Well, unless someone can give me a better app for measuring 0-100 times, looks like I am done.
3 runs below 9 seconds, 1 above. Each start I chirp the tyres. The run above 9 seconds actually resulted in wheel spin on dry roads with 265 AT's, full fuel tank. This can be clearly seen in the data. Diff took up and grabbed it pretty quickly.
8.3 sec, 8.8 sec, 9.9 sec, 8.9 sec
Wheel spin can be seen with the 1.8 seconds to 27 km/hr. Longest time for this speed by far showing delay getting off the line.
There is something a little weird I don't understand though. I get a small amount of smoke when I tramp the throttle. Small enough that it is not visible during the day, only at night in the headlights behind me. I'm not a fan of smoke, so I lowered all the IQ values in the smoke map to
reduce the max amount of fuel injected until the boost builds. Just did it as a direct ratio to boost pressure. Most values only decreased by no more than 5 mg/stroke (~10%). Plan is to reduce by 20% to match the amount of fuel that I measure going in versus what the ECU thinks is going in.
1st gear noticeably revs out quicker and I think is the primary reason for the change in times. Boost response is improved. My boost used to build ramping up to set point. Now it rises much more quickly. I even get little boost overshoots occasionally.

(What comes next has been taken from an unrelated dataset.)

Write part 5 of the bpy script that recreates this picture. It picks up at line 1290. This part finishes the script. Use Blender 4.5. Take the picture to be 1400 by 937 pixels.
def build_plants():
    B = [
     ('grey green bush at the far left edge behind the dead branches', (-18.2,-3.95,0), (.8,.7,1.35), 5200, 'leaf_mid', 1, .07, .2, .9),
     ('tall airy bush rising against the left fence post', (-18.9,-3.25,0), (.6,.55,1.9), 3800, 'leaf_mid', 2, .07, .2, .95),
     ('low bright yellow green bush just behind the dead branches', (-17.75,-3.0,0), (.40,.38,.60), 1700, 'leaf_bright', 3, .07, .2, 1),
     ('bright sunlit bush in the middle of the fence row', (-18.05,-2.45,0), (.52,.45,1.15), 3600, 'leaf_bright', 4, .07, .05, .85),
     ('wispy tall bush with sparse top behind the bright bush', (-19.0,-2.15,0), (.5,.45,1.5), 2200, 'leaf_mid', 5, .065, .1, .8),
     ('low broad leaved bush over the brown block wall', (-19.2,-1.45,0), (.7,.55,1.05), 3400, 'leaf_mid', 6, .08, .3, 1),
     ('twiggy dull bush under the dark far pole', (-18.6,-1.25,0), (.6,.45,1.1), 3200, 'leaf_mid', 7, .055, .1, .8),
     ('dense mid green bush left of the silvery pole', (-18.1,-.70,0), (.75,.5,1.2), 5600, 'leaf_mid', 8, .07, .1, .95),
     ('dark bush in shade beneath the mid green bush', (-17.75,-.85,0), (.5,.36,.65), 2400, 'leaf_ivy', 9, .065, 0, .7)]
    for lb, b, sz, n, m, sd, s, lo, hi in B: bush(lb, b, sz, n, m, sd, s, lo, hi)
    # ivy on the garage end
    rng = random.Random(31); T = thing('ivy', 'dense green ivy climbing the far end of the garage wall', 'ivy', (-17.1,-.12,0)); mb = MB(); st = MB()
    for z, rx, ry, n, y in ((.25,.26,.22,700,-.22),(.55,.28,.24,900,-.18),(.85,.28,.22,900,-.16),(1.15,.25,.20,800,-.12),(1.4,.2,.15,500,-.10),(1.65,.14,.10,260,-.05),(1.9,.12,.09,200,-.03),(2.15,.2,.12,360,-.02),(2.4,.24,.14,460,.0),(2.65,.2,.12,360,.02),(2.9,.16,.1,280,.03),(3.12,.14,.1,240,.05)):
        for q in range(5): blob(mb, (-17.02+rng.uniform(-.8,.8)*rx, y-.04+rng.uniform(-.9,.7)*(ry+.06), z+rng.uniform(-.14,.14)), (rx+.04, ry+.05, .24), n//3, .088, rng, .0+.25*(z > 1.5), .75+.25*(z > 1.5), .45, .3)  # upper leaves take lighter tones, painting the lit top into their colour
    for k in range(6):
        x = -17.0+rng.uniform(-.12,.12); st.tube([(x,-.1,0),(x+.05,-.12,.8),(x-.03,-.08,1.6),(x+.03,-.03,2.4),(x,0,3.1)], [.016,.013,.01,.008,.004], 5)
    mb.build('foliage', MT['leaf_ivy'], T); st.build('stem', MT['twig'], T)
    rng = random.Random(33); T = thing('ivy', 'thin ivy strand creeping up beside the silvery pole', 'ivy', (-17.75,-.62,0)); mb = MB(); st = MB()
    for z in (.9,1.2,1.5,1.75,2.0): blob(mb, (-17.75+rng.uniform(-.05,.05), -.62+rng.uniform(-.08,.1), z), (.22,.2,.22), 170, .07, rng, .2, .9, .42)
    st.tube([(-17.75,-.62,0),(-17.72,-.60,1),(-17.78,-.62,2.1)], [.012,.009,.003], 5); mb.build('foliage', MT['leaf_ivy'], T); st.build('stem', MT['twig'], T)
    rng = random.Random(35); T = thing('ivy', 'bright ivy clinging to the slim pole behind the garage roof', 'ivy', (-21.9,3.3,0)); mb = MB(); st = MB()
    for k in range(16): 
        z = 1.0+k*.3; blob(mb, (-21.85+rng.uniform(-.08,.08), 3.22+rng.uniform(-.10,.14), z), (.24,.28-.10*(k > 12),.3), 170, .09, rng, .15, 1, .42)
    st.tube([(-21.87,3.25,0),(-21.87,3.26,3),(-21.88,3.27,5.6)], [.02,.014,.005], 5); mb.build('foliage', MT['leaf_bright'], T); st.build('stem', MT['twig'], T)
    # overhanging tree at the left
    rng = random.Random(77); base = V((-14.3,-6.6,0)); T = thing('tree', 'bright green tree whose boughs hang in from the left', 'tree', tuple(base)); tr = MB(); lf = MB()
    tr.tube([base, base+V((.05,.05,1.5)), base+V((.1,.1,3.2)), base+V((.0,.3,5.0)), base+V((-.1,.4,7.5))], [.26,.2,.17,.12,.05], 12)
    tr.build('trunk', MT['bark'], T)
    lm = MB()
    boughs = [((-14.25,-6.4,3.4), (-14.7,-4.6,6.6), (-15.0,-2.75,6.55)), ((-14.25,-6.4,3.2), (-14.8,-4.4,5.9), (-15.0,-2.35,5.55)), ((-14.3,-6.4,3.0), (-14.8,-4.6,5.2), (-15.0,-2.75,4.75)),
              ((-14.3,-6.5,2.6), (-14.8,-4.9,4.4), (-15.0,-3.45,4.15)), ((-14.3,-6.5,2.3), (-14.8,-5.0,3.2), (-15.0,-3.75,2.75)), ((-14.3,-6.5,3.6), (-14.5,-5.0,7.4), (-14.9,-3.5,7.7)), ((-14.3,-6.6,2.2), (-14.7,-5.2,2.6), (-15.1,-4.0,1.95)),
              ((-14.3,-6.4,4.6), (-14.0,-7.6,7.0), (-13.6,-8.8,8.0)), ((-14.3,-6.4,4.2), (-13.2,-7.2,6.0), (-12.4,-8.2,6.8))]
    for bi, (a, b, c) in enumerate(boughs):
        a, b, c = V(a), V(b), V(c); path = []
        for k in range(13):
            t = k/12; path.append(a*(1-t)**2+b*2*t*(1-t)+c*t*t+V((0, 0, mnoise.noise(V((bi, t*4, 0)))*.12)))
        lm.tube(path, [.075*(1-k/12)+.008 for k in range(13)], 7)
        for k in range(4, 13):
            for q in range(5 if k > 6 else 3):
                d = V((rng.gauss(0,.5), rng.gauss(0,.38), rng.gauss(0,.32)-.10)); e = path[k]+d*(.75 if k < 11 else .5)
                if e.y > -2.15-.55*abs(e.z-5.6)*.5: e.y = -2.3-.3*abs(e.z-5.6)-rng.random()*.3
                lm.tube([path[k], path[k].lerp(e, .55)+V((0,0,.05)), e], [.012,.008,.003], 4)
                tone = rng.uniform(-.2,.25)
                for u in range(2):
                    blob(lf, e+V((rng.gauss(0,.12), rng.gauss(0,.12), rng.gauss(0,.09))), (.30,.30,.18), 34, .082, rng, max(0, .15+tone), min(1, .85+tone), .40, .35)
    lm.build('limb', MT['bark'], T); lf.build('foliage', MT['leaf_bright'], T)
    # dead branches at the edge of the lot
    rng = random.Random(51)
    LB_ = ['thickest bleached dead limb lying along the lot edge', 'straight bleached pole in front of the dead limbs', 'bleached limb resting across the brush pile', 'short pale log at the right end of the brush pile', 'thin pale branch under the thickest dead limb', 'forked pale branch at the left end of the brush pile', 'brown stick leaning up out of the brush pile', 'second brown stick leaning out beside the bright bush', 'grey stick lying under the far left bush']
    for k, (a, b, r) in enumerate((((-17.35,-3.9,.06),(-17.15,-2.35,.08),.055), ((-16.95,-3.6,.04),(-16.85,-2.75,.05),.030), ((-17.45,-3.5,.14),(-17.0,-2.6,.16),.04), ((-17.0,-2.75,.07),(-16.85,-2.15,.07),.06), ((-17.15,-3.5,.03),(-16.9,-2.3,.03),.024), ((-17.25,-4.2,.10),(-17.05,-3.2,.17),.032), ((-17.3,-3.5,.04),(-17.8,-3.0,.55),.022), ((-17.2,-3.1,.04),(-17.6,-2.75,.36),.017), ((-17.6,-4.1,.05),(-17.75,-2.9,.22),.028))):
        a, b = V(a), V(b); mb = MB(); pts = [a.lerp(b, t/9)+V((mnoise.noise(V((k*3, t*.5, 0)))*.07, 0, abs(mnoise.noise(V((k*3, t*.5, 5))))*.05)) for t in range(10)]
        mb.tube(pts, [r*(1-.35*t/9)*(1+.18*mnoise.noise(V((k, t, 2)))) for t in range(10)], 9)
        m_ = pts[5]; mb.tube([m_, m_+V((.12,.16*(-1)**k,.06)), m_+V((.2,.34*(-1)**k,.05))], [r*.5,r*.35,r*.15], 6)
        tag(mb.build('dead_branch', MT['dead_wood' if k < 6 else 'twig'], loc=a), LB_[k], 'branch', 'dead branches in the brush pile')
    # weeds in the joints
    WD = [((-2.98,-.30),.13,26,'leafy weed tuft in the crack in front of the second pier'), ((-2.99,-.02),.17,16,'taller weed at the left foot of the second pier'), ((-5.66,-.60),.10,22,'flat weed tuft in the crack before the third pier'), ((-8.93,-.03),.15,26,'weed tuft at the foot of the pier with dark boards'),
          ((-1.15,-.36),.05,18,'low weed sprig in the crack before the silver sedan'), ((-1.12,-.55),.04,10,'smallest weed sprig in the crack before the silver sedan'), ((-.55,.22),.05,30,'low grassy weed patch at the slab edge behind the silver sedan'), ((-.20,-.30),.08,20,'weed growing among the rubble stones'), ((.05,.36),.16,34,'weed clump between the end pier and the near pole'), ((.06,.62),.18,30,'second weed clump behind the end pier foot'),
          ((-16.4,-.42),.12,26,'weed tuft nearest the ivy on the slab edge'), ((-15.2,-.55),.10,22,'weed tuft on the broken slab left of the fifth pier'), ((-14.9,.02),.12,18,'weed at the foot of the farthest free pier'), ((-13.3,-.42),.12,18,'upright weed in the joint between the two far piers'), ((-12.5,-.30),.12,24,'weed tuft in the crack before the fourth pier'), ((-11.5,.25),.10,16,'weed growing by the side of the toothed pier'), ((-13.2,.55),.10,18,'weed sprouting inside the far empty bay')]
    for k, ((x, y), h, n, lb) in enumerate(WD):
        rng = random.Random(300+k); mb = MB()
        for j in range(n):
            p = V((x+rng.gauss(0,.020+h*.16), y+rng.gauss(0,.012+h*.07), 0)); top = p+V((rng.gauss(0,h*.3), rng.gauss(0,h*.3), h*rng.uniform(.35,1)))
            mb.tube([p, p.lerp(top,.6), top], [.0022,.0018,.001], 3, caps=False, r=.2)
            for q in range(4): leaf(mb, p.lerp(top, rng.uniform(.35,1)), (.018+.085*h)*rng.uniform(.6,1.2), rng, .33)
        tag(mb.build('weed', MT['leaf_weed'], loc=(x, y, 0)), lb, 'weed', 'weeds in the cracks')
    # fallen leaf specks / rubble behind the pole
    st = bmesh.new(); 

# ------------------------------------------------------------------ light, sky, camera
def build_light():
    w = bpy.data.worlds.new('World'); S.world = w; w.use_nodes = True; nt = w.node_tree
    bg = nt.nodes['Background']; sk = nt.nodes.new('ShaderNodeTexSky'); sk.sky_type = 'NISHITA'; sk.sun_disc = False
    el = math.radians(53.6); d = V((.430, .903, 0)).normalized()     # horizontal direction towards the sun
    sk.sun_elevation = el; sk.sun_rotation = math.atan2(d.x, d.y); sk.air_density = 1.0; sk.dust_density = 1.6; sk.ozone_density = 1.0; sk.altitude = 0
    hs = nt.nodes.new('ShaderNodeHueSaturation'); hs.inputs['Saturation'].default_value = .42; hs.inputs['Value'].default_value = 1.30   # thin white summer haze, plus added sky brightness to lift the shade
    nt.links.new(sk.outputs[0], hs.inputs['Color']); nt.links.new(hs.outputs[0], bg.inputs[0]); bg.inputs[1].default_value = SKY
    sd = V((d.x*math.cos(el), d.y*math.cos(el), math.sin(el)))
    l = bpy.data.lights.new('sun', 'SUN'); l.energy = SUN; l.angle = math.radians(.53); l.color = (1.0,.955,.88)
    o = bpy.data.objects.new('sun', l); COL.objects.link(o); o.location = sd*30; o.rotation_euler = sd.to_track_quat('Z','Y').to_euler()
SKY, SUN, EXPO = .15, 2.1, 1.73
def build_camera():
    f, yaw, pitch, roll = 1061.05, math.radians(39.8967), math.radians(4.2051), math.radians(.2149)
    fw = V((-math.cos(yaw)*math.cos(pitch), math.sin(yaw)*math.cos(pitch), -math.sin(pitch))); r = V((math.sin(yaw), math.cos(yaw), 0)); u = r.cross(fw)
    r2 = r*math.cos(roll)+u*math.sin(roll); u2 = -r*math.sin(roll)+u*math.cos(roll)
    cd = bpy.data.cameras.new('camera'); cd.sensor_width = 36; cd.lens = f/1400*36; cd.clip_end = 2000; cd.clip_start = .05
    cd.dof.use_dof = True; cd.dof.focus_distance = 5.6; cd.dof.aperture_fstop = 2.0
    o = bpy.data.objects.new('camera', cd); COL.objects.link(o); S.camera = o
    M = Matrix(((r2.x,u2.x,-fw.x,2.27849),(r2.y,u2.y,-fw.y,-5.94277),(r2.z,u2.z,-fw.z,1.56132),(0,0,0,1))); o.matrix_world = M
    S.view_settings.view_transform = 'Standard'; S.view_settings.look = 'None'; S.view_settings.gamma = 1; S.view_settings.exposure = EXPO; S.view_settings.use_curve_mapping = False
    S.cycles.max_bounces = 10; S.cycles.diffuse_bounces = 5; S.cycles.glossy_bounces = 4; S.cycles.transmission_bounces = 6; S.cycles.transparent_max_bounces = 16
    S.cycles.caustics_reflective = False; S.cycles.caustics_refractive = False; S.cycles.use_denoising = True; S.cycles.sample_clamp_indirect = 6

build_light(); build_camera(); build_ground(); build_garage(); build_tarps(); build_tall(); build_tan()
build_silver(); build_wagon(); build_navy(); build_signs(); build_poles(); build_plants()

How???? I can only think it might have something to do with more efficient use of the turbine and allowing slightly higher exhaust flows, but that might be clutching at straws. Smoke map uses current boost to set a max fuel. This max fuel then limits how much more boost can be called for while it waits for the turbo to produce the actual boost being asked for. As the turbo produces more boost, the smoke map allows more fuel. So basically the target set point for boost is always closer to the real boost with a lowered smoke map. I would expect it would mean slightly more open VNT. Also, maybe just due to being a better AFR? With too high a smoke map, the AFR would go too low maybe? Reducing the smoke map would result in a better AFR during boost building times. The smoke map basically sets the minimum AFR.
Loving the new excel ECU reader. 246 value changes to the maps with a couple of formulas and a click of a button. That would have taken ages the old way.